====== Supplied data

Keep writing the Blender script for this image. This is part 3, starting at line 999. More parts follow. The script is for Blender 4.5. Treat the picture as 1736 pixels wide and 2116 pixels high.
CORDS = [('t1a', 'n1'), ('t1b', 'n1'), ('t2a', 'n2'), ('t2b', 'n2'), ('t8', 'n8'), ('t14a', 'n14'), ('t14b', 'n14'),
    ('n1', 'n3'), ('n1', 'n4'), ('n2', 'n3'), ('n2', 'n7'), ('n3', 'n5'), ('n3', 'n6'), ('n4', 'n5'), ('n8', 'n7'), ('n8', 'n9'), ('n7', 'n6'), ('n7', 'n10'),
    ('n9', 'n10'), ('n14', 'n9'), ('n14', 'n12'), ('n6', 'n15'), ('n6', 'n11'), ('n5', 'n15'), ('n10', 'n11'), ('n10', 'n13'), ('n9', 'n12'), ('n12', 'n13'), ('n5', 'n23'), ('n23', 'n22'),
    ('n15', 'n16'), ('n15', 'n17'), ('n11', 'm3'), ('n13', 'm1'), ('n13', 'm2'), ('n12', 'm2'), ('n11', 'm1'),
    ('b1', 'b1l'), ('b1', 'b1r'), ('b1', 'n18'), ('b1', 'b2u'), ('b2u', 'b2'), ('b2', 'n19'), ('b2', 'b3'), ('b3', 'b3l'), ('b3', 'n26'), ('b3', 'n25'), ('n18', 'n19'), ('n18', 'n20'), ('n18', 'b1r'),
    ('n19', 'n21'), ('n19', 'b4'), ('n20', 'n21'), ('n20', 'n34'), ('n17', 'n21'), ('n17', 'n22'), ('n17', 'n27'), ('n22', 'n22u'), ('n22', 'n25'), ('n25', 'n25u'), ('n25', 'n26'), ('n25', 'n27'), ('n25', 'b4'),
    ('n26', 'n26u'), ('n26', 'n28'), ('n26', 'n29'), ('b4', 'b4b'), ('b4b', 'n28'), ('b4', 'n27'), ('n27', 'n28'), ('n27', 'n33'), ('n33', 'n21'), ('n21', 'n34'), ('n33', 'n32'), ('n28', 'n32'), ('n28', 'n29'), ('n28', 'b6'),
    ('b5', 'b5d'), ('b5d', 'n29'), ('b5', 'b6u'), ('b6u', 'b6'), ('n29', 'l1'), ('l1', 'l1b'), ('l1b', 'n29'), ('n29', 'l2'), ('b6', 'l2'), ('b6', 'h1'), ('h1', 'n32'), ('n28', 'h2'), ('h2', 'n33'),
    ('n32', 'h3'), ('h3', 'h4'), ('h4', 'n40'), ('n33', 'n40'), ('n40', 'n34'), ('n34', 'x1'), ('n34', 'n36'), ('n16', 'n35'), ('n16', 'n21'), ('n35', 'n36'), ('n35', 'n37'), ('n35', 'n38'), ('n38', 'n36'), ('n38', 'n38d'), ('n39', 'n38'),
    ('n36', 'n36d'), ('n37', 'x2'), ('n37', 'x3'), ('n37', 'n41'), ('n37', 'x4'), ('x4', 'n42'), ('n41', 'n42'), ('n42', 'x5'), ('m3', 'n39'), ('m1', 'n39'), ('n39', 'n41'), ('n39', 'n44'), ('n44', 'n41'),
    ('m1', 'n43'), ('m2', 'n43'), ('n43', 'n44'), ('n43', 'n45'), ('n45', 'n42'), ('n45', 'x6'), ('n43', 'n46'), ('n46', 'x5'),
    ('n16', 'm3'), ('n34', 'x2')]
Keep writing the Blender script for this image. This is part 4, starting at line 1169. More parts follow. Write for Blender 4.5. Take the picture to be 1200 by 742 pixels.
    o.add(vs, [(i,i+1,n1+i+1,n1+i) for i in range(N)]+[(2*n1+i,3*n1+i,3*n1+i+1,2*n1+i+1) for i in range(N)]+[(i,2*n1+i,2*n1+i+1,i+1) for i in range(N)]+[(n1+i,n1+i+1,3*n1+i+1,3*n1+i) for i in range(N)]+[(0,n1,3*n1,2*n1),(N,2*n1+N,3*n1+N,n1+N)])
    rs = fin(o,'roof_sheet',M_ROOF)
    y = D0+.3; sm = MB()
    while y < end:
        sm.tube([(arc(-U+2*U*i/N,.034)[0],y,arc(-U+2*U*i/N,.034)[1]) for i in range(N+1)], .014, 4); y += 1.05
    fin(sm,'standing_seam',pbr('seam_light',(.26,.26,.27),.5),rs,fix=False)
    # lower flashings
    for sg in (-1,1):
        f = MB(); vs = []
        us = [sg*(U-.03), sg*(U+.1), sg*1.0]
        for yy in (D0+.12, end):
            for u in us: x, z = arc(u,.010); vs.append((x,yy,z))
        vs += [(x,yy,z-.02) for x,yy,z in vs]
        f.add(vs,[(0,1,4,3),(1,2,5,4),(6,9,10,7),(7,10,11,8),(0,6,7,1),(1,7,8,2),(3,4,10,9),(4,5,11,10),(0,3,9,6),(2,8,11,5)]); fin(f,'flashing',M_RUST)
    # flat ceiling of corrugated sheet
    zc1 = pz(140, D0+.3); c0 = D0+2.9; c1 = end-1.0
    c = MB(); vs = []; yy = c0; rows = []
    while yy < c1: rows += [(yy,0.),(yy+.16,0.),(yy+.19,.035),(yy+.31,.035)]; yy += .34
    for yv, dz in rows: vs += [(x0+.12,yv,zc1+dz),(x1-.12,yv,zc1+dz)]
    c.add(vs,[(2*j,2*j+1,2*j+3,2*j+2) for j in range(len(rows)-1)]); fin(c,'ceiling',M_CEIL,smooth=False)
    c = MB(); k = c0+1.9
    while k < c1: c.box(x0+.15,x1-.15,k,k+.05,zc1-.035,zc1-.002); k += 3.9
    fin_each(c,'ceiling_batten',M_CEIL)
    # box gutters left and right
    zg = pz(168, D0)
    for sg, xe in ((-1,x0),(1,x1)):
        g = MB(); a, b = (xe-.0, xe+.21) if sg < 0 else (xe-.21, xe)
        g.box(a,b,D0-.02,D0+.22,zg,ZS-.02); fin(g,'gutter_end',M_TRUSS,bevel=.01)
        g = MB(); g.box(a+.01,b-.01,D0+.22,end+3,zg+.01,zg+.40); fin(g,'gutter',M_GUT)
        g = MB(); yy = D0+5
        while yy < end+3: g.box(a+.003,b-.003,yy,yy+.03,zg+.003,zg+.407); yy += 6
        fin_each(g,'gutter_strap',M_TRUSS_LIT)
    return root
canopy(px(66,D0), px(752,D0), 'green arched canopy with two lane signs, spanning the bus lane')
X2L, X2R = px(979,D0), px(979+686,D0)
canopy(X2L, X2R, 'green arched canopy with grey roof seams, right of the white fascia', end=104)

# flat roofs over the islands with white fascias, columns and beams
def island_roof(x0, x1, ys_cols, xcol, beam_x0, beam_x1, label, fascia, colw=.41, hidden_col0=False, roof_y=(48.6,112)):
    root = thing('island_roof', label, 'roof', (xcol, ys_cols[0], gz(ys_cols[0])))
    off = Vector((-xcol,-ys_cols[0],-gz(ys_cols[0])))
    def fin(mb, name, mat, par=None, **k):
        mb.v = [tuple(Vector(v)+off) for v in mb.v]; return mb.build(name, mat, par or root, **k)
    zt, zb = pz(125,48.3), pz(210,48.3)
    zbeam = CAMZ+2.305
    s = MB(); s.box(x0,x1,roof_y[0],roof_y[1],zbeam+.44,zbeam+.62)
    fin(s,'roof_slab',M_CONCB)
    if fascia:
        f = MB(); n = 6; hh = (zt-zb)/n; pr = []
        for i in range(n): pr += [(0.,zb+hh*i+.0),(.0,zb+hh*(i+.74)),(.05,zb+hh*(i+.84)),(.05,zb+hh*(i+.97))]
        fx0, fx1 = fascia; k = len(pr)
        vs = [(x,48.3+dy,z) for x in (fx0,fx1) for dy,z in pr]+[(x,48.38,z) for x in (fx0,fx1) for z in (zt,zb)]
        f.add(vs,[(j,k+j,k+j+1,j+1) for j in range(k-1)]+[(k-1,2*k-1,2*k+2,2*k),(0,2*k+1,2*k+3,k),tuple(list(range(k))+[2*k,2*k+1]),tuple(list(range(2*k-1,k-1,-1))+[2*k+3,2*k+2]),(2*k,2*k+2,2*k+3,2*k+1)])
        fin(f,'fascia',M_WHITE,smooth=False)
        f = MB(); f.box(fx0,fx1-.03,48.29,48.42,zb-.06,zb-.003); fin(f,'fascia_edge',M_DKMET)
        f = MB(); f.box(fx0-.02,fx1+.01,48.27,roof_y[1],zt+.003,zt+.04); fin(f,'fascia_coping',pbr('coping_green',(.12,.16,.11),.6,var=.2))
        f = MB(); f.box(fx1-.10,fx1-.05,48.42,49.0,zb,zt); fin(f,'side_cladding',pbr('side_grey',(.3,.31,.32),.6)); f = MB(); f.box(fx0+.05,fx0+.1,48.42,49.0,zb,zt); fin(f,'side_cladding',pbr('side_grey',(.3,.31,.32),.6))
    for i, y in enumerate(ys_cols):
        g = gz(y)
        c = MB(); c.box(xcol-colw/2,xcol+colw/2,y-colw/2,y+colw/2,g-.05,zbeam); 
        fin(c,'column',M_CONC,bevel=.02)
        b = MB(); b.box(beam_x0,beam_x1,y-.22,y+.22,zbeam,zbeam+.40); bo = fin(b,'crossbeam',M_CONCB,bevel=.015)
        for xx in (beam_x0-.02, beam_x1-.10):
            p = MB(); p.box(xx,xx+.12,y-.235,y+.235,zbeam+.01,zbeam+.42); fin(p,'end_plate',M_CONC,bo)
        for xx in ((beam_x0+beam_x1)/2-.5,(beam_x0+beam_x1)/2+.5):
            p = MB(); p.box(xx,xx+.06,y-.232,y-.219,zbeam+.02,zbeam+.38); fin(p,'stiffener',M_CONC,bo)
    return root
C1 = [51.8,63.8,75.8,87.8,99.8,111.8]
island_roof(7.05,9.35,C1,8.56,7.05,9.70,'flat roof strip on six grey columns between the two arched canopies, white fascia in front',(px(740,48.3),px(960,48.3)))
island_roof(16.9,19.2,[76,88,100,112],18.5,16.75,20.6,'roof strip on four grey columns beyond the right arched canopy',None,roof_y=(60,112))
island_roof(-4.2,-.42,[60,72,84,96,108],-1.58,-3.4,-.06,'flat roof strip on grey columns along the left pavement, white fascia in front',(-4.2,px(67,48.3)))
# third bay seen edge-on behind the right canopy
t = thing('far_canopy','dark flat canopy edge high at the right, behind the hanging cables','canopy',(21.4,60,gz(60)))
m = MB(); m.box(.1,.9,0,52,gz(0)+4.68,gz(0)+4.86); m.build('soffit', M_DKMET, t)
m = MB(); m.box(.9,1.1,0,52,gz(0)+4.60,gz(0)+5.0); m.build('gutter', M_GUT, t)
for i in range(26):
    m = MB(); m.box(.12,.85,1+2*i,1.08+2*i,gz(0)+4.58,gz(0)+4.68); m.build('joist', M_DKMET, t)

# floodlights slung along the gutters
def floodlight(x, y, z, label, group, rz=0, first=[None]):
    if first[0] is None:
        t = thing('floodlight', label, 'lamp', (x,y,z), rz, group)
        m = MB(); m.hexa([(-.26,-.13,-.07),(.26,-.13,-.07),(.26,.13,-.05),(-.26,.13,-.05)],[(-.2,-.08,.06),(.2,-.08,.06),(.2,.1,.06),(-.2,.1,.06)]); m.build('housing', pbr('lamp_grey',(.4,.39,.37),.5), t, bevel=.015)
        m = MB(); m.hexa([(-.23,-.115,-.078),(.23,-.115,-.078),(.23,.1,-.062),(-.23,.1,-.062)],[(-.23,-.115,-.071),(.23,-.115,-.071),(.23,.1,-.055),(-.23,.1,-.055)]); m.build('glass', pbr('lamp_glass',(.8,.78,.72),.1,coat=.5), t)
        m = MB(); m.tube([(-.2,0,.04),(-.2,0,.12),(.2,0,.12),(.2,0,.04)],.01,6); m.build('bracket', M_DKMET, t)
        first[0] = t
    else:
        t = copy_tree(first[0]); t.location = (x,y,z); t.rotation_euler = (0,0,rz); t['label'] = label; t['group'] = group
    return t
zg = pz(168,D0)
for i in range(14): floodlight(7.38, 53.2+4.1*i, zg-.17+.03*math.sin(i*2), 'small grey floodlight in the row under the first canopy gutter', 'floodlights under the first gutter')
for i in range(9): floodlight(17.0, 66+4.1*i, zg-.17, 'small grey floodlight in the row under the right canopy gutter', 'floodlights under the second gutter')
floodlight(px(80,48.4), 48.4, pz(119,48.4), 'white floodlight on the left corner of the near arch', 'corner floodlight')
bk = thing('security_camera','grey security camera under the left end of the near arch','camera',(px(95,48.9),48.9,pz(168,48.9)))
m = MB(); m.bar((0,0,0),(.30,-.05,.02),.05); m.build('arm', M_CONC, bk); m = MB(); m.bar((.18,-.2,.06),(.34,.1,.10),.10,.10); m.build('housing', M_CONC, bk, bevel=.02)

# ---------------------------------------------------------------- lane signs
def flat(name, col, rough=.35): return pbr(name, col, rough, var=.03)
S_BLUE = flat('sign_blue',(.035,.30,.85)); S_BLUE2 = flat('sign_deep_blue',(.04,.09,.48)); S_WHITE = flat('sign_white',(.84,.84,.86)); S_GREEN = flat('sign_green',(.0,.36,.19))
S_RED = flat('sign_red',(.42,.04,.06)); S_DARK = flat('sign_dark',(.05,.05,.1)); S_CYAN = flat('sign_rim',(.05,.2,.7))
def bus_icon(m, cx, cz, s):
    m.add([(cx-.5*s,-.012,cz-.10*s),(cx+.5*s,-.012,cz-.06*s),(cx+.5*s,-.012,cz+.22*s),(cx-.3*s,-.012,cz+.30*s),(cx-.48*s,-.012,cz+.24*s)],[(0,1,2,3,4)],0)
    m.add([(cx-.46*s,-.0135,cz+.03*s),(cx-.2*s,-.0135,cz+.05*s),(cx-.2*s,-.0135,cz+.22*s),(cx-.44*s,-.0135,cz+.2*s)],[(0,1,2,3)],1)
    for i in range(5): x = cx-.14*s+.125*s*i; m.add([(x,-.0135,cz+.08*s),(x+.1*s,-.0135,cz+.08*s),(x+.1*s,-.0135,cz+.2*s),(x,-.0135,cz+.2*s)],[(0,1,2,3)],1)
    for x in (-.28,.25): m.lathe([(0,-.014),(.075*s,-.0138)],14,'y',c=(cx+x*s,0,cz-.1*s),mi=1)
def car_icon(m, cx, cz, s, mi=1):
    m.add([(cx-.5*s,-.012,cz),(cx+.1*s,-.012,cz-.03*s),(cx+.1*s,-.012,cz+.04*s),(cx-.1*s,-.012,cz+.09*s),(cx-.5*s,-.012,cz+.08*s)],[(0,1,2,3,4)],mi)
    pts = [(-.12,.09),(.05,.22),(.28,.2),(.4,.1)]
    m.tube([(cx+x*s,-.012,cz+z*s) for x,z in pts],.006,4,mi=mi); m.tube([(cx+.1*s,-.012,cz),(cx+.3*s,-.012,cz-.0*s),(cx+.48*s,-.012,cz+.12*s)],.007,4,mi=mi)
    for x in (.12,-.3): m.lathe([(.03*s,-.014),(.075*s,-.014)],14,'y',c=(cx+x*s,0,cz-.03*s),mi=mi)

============

* Exercise prompt:
From the line with "while yy < c1: rows" through the line with "c = MB(); k = c0+1.9", set down every line exactly and nothing besides.

* Exercise answer:
    while yy < c1: rows += [(yy,0.),(yy+.16,0.),(yy+.19,.035),(yy+.31,.035)]; yy += .34
    for yv, dz in rows: vs += [(x0+.12,yv,zc1+dz),(x1-.12,yv,zc1+dz)]
    c.add(vs,[(2*j,2*j+1,2*j+3,2*j+2) for j in range(len(rows)-1)]); fin(c,'ceiling',M_CEIL,smooth=False)
    c = MB(); k = c0+1.9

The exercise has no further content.